I personally use https://macback.co.uk because I really CBA with all the potential grief with eBay etc, and I've found their prices pretty fair. Very easy.

ArsE82

20,805 posts

174 months

Gweeds said:
ArsE82 said:
Slightly off-topic, but where's the recommended marketplace to sell a used Macbook these days? I'm going to sell my M1 Air 16GB/256GB and get a new M2 I think, because shiny.

Ebay, FB Marketplace?

I'd like to reduce any interaction with not-rights if possible.
I personally use https://macback.co.uk because I really CBA with all the potential grief with eBay etc, and I've found their prices pretty fair. Very easy.
Thanks for that - didn't know they existed. They've offered £490 which seems a bit light for an immaculate device. Obviously they need to make a profit.

I might give Ebay a go.

thebraketester

13,494 posts

125 months

ArsE82 said:
Slightly off-topic, but where's the recommended marketplace to sell a used Macbook these days? I'm going to sell my M1 Air 16GB/256GB and get a new M2 I think, because shiny.

Ebay, FB Marketplace?

I'd like to reduce any interaction with not-rights if possible.
FB market place full of time wasters.

wsurfa

2,999 posts

182 months

Parents very pleased with their new M1 Pro (14inch 16mb 512gb), It's certainly a nicely designed bit of hardware, they definitely noticed the huge speed difference when scrubbing through videos/phots from their most recent holiday (bloody retired people wink ).

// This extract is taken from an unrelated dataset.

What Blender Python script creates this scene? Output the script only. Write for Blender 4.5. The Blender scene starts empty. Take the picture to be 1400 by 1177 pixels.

Only downside is my mum's iPad is now looking a bit slow, so no doubt that's the next upgrade

NDA

20,242 posts

212 months

wsurfa said:
Parents very pleased with their new M1 Pro (14inch 16mb 512gb)
I have exactly this model (from which I type).

It feels like a return to the bullet-proof and competent Mac's of old. A very solid bit of kit that should last - unlike my last Pro (with the illuminated function key things) that was a bit rubbish to be honest (got very hot and was flakey).

wsurfa

2,999 posts

182 months

NDA said:
wsurfa said:
Parents very pleased with their new M1 Pro (14inch 16mb 512gb)
I have exactly this model (from which I type).

It feels like a return to the bullet-proof and competent Mac's of old. A very solid bit of kit that should last - unlike my last Pro (with the illuminated function key things) that was a bit rubbish to be honest (got very hot and was flakey).
I did have some laptop envy when I set it up for them, it felt better put together than some friends older macbook pros, certainly a ton better constructed than my work LG Gram

Craikeybaby

9,885 posts

212 months

They are great bits of kit - I have the 16GB/1TB version and it is complete overkill of the photography/development work I do.

MikeHo

1,070 posts

253 months

Same, M1 Pro 32GB/512

Really suits the way i work - i.e. leave everything running and shut the lid at the end of the day biggrin

Not arsing about the next day to get it all working again.